Why is inclusion exclusion not working

Question

I was doing this question:

$A$ has cans of paint in eight different colors. He wants to paint the four unit squares of a $2 \times 2$ board in such a way that neighboring unit squares are painted in different colors.

The number of distinct coloring schemes ‘A’ can make is equal to?

The number of distinct colouring schemes ‘A’ can make in which two colouring schemes are considered the same if one can be obtained from the other by rotation is equal to?

My attempt: For the first part, I tried to use inclusion exclusion:

$ 8^4 - (4)\binom{8}{1}(1)(8^2) + (4)\binom{8}{1}(1)(8^1) - (1)\binom{8}{1}(1)(8^0) $

This gave me an answer equal to 2272, but the answer given is 2072.

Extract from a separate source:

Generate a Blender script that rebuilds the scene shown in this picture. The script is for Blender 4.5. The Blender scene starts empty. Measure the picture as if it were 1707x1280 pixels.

Any thoughts on where I am wrong?

EDIT: I forgot to explain my working.8^4 is to total no. of ways, and then I subtracted the case of selecting 2 consecutive blocks in 4 ways (the left two, the right two, the upper two and the bottom two), pick one color out of eight, fill that color in the two blocks in one way, and then color the remaining two blocks in 8*8=8^2 ways, and then added the case of selecting three consecutive blocks, coloring them one way, and coloring the remaining block with 8 ways, and then lastly subtracting the case of selecting all 4 blocks, and coloring them using a single color. The answer given in the book was simply as follows:

$\binom{8}{4} 4! + \binom{8}{3} 3! \times 1 + \binom{8}{2} \times 2! = 2072$

Answer 1

Here are two ways to arrive at the answer for Part 1.

A direct construction. Choose a color for the upper left, then either we color both neighbors (upper right, lower left) the same and have a $n-1$ choices for the bottom right, or we color the two neighbors differently and have $n-2$ choices for the bottom right.

Diagonally same: $n(n-1)(n-1)=8*7*7$

Diagonally different: $n(n-1)(n-2)(n-2)=8*7*6*6$

For a total of $2408$ possible colorings, not worrying about rotational symmetry.

I/E: The condition to exclude is that neighboring pairs have the same color, there are $4$ such pairs to worry about:

$8^4-\binom{4}{1}8^3+\binom{4}{2}8^2-\binom{4}{3}8+\binom{4}{4}8=2408$

If you elaborate on your approach to the I/E above, which I didn't understand, perhaps we can help untangle your approach.

Edit:

Thanks for adding the requested info. I believe the book solution has a typo: the middle term should read "$\times 2$" and the sum is then $2408$ as with the other methods (also, it would be odd to intentionally write "$\times 1$"). The two term is taking into account the two possible orientations of diagonals when using 3 colors.

Wrong: $\binom{8}{4} 4! + \binom{8}{3} 3! \times 1 + \binom{8}{2} \times 2! = 2072$

Right: $\binom{8}{4} 4! + \binom{8}{3} 3! \times 2 + \binom{8}{2} \times 2! = 2408$

The issue with your initial method is you are not systematically choosing the combinations of your initial exclusions (the 4 neighbors) in the subsequent terms. For example, it is not just L shapes that have two pairs of neighbors selected, but also if you had both horizontal or both vertical pairs, which was neglected.

Answer 2

As for the second part you can use Burnside's lemma (or just on your own, since there are not that many possibilities). Recall that $$|C| = \frac{1}{|G|}\sum\limits_{g\in G}|X^{g}|,$$ where $C$ is the set of colorings, $G$ is a group acting on the set $C$ and $X^{g} = \{c\in C:g\cdot x = x\}$ --- the set of colorings that are fixed by $g$. In our case $G$ is a group of four rotations (generated by $\frac{\pi}{2}$ rotation): $G = \{\mathrm{id},r,r^{2},r^{3}\}$. Clearly, all colorings are fixed by $\mathrm{id}$, thus, $|X^{\mathrm{id}}| = 2408$. Colorings, that are fixed by $r$ consist of one color, but these are prohibited, so $|X^{r}| = 0$. Colorings, that are fixed by $r^{2}$ are those for which diagonals are monochromatic, thus, $|X^{r^{2}}| = 8\cdot 7 = 56$, the case with $r^{3}$ is identical to $r$, so $|X^{r^{3}}| = 0$. Finally, $$|C| = \frac{1}{4}(2408 + 56) = 616$$